[WHAT THE EXERCISE ASKS]: Restate, exactly and without pictures, the lines from the start of the listing below through the line holding "return np.concatenate(out)".

--*--

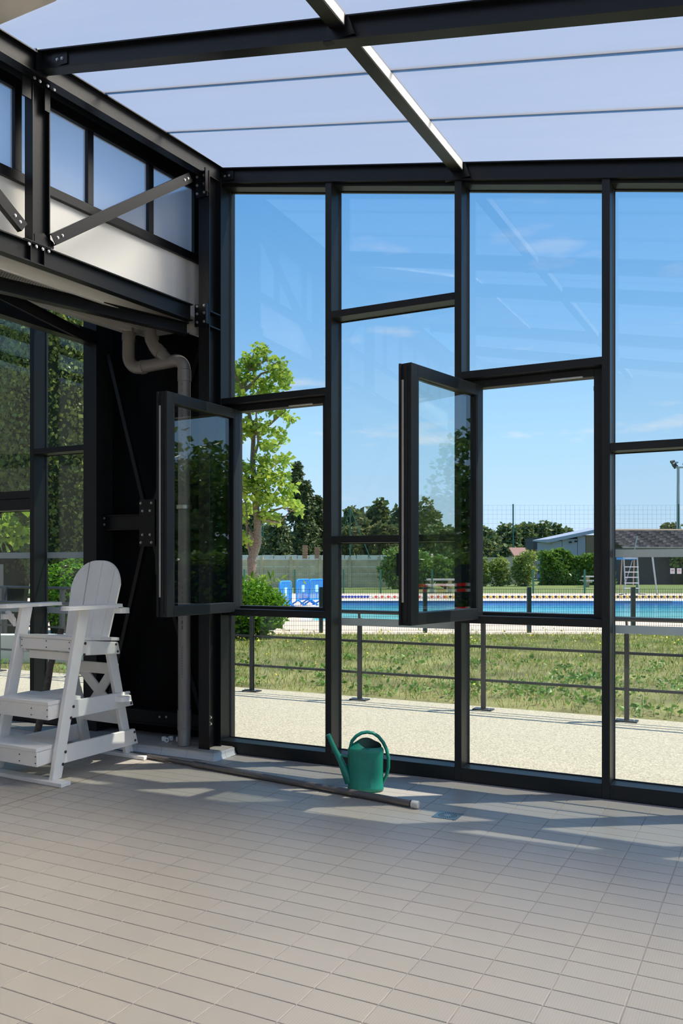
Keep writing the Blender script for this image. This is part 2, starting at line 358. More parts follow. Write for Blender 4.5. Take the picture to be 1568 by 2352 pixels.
def blobs(c, rad, n, k, sub=.42, shell=.5):
    """k lobes set on an ellipsoid, n leaves in all"""
    out = []
    for j in range(k):
        d = RNG.standard_normal(3); d /= np.linalg.norm(d); q = np.array(c) + d * np.array(rad) * RNG.uniform(.35, .72)
        f = sub * RNG.uniform(.75, 1.25); out.append(blob(q, [rad[0] * f, rad[1] * f, rad[2] * f], n // k, shell))
    return np.concatenate(out)

# ------------------------------------------------------------------ floor
TX, TY = 0.2474, 0.125
def px(X, Y, Z):
    dx, dy = X - CX, Y - CY; fw = dx * SN + dy * CS
    return (784 + F * (dx * CS - dy * SN) / fw, Y0 - F * (Z - H) / fw, fw)
floor = MB().box((-9, -5.3, -.15), (4.7, 2.05, -.003)).build('floor', 'grout'); tag(floor, 'beige ribbed tile floor of the pool hall with grey grout', 'floor', kind='structure')
tm = MB(); g = .0022; c = .002
x0, x1, y0, y1 = -TX / 2 + g, TX / 2 - g, -TY / 2 + g, TY / 2 - g
tm.add([(x0, y0, -.006), (x1, y0, -.006), (x1, y1, -.006), (x0, y1, -.006), (x0, y0, -.0012), (x1, y0, -.0012), (x1, y1, -.0012), (x0, y1, -.0012),
        (x0 + c, y0 + c, 0), (x1 - c, y0 + c, 0), (x1 - c, y1 - c, 0), (x0 + c, y1 - c, 0)],
       [(0, 1, 5, 4), (1, 2, 6, 5), (2, 3, 7, 6), (3, 0, 4, 7), (4, 5, 9, 8), (5, 6, 10, 9), (6, 7, 11, 10), (7, 4, 8, 11), (8, 9, 10, 11)])
cand = []
for i in range(-30, 22):
    for j in range(-15, 40):
        X, Y = (i + .5) * TX, -(j + .5) * TY
        if Y > 1.8 or (X < -3.35 and Y > 1.52): continue
        inv = True
        if Y > CY + .8:
            a, b, d = px(X, Y, 0); inv = not (-60 < a < 1628 and b < 2400)
        cand.append((inv, math.hypot(X - CX, Y - CY), X, Y))
cand.sort(); first = None
for n, (inv, d, X, Y) in enumerate(cand):
    if n >= 300: break
    if first is None: first = tm.build('tile', 'tile', floor); first.location = (X, Y, 0)
    else:
        o = first.copy(); o.location = (X, Y, 0); COL.objects.link(o)
rest = MB()
for inv, d, X, Y in cand[300:]:
    rest.add([(v[0] + X, v[1] + Y, v[2]) for v in tm.v], tm.f)
rest.build('tile_field', 'tile', floor, kind='stuff')
MB().beam((-3.79, -2.5, .0004), (-3.83, 1.5, .0004), .012, .001).build('sealant_joint', 'sealant', floor)

# raised plinth along the wall
kerb = MB().box((-8, 1.585, 0), (-3.372, 2.08, .054)).build('trim_1', 'grout'); tag(kerb, 'low tiled plinth with white cove tiles under the steel corner column', 'plinth', kind='structure')
x = -3.372
for k in range(19):
    xa = x - TX * (k + 1); MB().box((xa + .0015, 1.575, .052), (x - TX * k - .0015, 1.83, .0605)).build('tile', 'kerbtile', kerb)
def cove_prof(): return [(0, .0), (0.0, .052), (-.012, .052), (-.014, .03), (-.022, .012), (-.034, .0)]
for k in range(19):
    MB().prism(cove_prof(), (x - TX * (k + 1) + .0015, 1.585, .0005), (0, 1, 0), (0, 0, 1), (1, 0, 0), TX - .003).build('cove_tile', 'cove', kerb)
MB().prism(cove_prof(), (-3.372, 1.585, .0005), (-1, 0, 0), (0, 0, 1), (0, 1, 0), .12).build('cove_tile', 'cove', kerb)
MB().prism(cove_prof(), (-3.372, 1.708, .0005), (-1, 0, 0), (0, 0, 1), (0, 1, 0), .13).build('cove_tile', 'cove', kerb)
mc = MB()
for k in range(6):
    a0, a1 = math.pi / 2 * k / 6, math.pi / 2 * (k + 1) / 6; pr = cove_prof()
    vs = [(-3.372 - p[0] * math.cos(a), 1.585 + p[0] * math.sin(a), p[1] + .0005) for a in (-(math.pi / 2) + a0 + math.pi / 2, -(math.pi / 2) + a1 + math.pi / 2) for p in pr]
    vs = [(-3.372 + (-p[0]) * math.cos(-a), 1.585 + (-p[0]) * math.sin(-a), p[1] + .0005) for a in (a0, a1) for p in pr]
    n = len(pr); mc.add(vs, [(i, i + 1, n + i + 1, n + i) for i in range(n - 1)])
mc.build('cove_tile', 'cove', kerb)

# ------------------------------------------------------------------ glazed wall
YF, YG = 1.85, 2.0
def roofz(X): return 3.961 - .194 * X
wall = empty('wall_back', (-3.5, 2, 0), 'black aluminium curtain wall frame of mullions and sill', 'wall', kind='structure')
MULL = [-6.57, -5.58, -3.533, -2.532, -1.519, -.531, .455, 1.44, 2.43, 3.41, 4.40]
for X in MULL:
    zt = 4.12 if X < -4 else roofz(X) - .115
    if X == -3.533: MB().box((X - .06, YF, 0.06), (X + .025, 2.06, zt)).build('mullion', 'alu', wall, bevel=.002)
    else: MB().box((X - .025, YF, 0), (X + .025, 2.02, zt)).build('mullion', 'alu', wall, bevel=.002)
    s = MB(); s.box((X + .025, 1.988, .10), (X + .0285, 1.996, zt)); s.build('glazing_bead', 'bright', wall)
for a, b in zip(MULL[2:-1], MULL[3:]):
    MB().box((a + .0255, YF, 0.001), (b - .0255, 2.03, .093)).build('sill_rail', 'alu', wall, bevel=.002)
    m = MB(); za, zb = roofz(a) - .115, roofz(b) - .115
    m.hexa([(a + .0255, YF + .03, za - .028), (b - .0255, YF + .03, zb - .028), (b - .0255, 2.03, zb - .028), (a + .0255, 2.03, za - .028),
            (a + .0255, YF + .03, za), (b - .0255, YF + .03, zb), (b - .0255, 2.03, zb), (a + .0255, 2.03, za)])
    m.build('head_rail', 'alu', wall)
for a, b in ((-9, -6.57), (-6.57, -5.58), (-5.58, -4.76)):
    MB().box((a + .0255, YF, 0.061), (b - .0255, 2.03, .14)).build('sill_rail', 'alu', wall, bevel=.002)
    MB().box((a + .0255, YF, 4.06), (b - .0255, 2.03, 4.12)).build('head_rail', 'alu', wall)
MB().box((-4.91, 1.80, .06), (-4.76, 2.05, 4.15)).build('corner_post', 'alu', wall, bevel=.002)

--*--

[TASK RESULT]:
Keep writing the Blender script for this image. This is part 2, starting at line 358. More parts follow. Write for Blender 4.5. Take the picture to be 1568 by 2352 pixels.
def blobs(c, rad, n, k, sub=.42, shell=.5):
    """k lobes set on an ellipsoid, n leaves in all"""
    out = []
    for j in range(k):
        d = RNG.standard_normal(3); d /= np.linalg.norm(d); q = np.array(c) + d * np.array(rad) * RNG.uniform(.35, .72)
        f = sub * RNG.uniform(.75, 1.25); out.append(blob(q, [rad[0] * f, rad[1] * f, rad[2] * f], n // k, shell))
    return np.concatenate(out)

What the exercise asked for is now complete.